Jüngerberufungen – Sünderberufung

Die synoptischen Evangelien entfalten den Nachfolgeruf Jesu narrativ in den Jüngerberufungen. Obwohl gerade die Narration die dramatische Einbindung von Gegensätzen und Widersprüchen ermöglicht, schließen viele der synoptischen Erzählungen diese Ambivalenzen aus. Am Anfang der Reihe der Nachfolgeerzählungen steht mit Mk 1,16–20 die Berufung der beiden Brüderpaare Petrus und Andreas sowie Jakobus und Johannes. Die Söhne des Zebedäus werden später als die „Söhne des Donners“ noch einmal hervorgehoben (Mk 3,17). Petrus nimmt die Rolle des Repräsentanten der Jüngergemeinschaft ein und erfährt im Matthäusevangelium schließlich auch die metaphorische Deutung seines Namens als „Fels“ (Mt 16,18). In der Traditionsbildung werden die in die Nachfolge Jesu gerufenen „Söhne des Donners“ u. a. für die spanische Kolonialisierung Lateinamerikas wichtig und Petrus wird als „Fels, auf dem ich meine Kirche baue“, verbunden mit der „Schlüsselgewalt“, für das Kirchenverständnis bedeutsam. In diesen Erzählungen werden durch die Evangelisten den führenden Jüngern der nachösterlichen Gemeinden auch Denkmäler gesetzt.

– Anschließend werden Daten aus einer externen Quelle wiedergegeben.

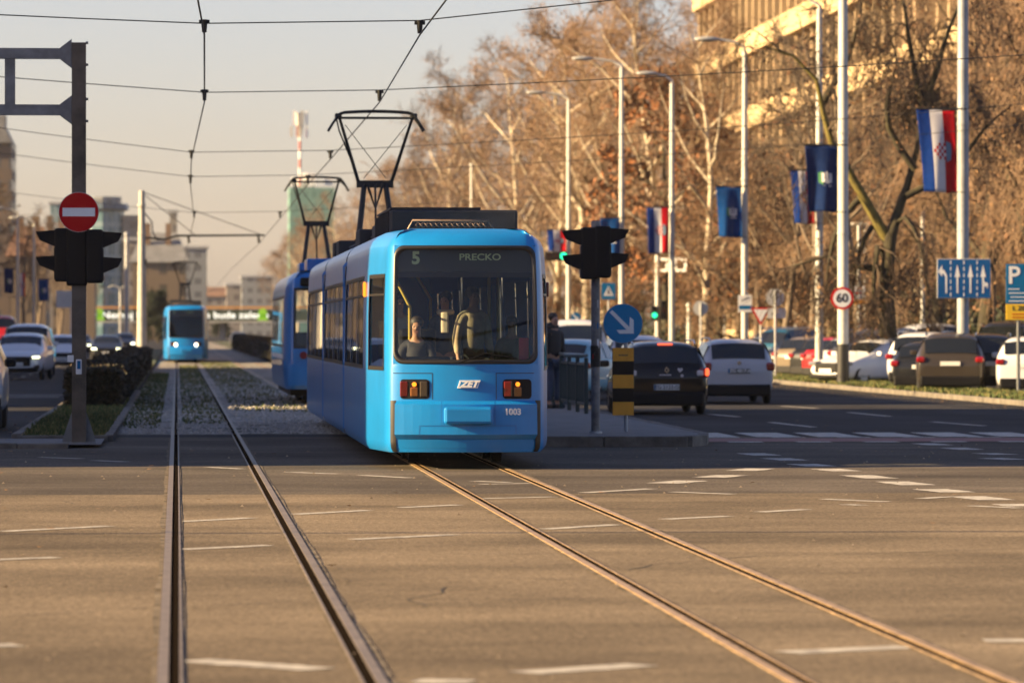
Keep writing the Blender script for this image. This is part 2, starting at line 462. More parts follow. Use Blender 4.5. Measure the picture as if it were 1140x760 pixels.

Die lukanische Fassung der Berufung der ersten Jünger in Lk 5,1–11 weicht signifikant von den eindimensionalen Darstellungen im Markus- und Matthäusevangelium ab. Lukas thematisiert die Ambivalenzen des Nachfolgerufs, indem er Petrus als „sündigen Menschen“ vorstellt, der die heilvolle Präsenz Gottes in Jesus als Kyrios, die sich gerade im überreichen Fischfang erwiesen hat, zurückweist. Der Nachfolgeruf wird eingebettet in etwas Größeres: die Begegnung mit dem Heiligen, von dem Faszination und Schrecken ausgeht. Die Reaktion der Jünger, die in die Nachfolge treten, wird durch die typisch lukanische Hervorhebung des radikalen Besitzverzichts unterstrichen: „und sie verließen alles“ (Lk 5,11, vgl. 5,28; 12,33; 14,33; 18,22.28).

In den Nachfolgegeschichten greift Markus auf das Signalwort „sofort“ (gr. euthys) zurück. Reinhold Zwick hat dieses markinische Lieblingswort eindringlich analysiert. Die Wendung habe „Impulsqualität für die Vorstellungsbildung des Lesers“ und markiere „einen markanten Einstellungswechsel“, wobei Zwick bei Einstellungswechsel auch an die Kamera denkt. Der Erzähler Markus schildert die Reaktion der Jünger auf die Aufforderung „Auf, mir nach, ich werde euch zu Menschenfischern machen!“ mit den Worten „Sofort (gr. euthys) ließen sie die Netze zurück und folgten ihm nach“ (Mk 1,18 vgl. Mt 4,20.22; Lk 5,11). Folgt man der Ansicht, dass das Markusevangelium das älteste Evangelium ist, dann haben wir hier die erste Verwendung des Verbs gr. akoloutheo. Die Erzählung unterstreicht, dass die Nachfolgeforderung Jesu weder zeitliche noch gedankliche Distanzierung erlaubt.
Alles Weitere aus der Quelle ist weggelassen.